§ **Given instruction**
Would you quote the material below from its first line through the line containing "S.camera = cam", exactly and with both ends included?

********************

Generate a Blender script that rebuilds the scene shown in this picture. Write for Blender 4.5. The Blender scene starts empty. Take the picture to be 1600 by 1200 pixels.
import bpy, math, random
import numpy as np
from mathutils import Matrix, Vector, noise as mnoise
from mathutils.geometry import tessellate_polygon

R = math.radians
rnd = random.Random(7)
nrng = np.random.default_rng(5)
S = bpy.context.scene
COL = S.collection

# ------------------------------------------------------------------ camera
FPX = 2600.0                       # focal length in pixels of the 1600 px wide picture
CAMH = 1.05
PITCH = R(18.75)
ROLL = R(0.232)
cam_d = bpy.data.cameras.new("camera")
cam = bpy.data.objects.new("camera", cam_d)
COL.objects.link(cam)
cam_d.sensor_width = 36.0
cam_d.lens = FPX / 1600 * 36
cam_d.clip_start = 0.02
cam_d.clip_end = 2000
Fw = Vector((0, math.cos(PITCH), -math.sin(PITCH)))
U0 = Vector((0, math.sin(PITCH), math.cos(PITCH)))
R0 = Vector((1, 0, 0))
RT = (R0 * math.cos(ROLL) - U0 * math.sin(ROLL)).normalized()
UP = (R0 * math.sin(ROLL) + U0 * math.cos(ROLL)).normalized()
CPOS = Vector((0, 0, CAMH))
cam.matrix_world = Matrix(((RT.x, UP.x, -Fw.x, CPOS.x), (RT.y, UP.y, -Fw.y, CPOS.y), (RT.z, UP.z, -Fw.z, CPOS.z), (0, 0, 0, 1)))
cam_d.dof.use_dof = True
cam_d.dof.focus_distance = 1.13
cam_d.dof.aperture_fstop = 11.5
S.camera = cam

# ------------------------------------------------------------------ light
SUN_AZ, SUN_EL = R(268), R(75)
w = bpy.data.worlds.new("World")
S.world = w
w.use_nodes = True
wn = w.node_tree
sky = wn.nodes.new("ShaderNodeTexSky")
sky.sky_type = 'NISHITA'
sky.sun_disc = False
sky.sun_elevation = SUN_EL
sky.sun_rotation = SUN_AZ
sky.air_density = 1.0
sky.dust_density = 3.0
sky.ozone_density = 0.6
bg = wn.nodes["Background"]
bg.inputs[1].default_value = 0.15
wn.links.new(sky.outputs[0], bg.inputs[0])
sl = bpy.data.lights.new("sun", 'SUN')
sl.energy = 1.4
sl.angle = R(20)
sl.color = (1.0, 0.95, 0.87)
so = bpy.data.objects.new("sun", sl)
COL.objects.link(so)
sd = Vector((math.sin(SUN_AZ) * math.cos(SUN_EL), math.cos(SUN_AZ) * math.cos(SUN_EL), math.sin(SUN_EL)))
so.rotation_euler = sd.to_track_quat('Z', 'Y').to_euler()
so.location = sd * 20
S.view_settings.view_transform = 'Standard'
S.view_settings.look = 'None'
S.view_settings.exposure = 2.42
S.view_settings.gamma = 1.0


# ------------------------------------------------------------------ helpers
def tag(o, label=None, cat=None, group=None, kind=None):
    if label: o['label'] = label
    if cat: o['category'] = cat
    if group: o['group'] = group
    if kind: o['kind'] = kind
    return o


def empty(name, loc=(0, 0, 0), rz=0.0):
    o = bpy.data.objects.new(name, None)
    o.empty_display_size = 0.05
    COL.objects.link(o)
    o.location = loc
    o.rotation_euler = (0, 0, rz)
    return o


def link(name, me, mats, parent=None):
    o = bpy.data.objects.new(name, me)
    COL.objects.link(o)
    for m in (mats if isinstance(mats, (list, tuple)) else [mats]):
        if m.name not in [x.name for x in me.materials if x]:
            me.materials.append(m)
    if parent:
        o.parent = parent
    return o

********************

§ **Solution to the problem**
Generate a Blender script that rebuilds the scene shown in this picture. Write for Blender 4.5. The Blender scene starts empty. Take the picture to be 1600 by 1200 pixels.
import bpy, math, random
import numpy as np
from mathutils import Matrix, Vector, noise as mnoise
from mathutils.geometry import tessellate_polygon

R = math.radians
rnd = random.Random(7)
nrng = np.random.default_rng(5)
S = bpy.context.scene
COL = S.collection

# ------------------------------------------------------------------ camera
FPX = 2600.0                       # focal length in pixels of the 1600 px wide picture
CAMH = 1.05
PITCH = R(18.75)
ROLL = R(0.232)
cam_d = bpy.data.cameras.new("camera")
cam = bpy.data.objects.new("camera", cam_d)
COL.objects.link(cam)
cam_d.sensor_width = 36.0
cam_d.lens = FPX / 1600 * 36
cam_d.clip_start = 0.02
cam_d.clip_end = 2000
Fw = Vector((0, math.cos(PITCH), -math.sin(PITCH)))
U0 = Vector((0, math.sin(PITCH), math.cos(PITCH)))
R0 = Vector((1, 0, 0))
RT = (R0 * math.cos(ROLL) - U0 * math.sin(ROLL)).normalized()
UP = (R0 * math.sin(ROLL) + U0 * math.cos(ROLL)).normalized()
CPOS = Vector((0, 0, CAMH))
cam.matrix_world = Matrix(((RT.x, UP.x, -Fw.x, CPOS.x), (RT.y, UP.y, -Fw.y, CPOS.y), (RT.z, UP.z, -Fw.z, CPOS.z), (0, 0, 0, 1)))
cam_d.dof.use_dof = True
cam_d.dof.focus_distance = 1.13
cam_d.dof.aperture_fstop = 11.5
S.camera = cam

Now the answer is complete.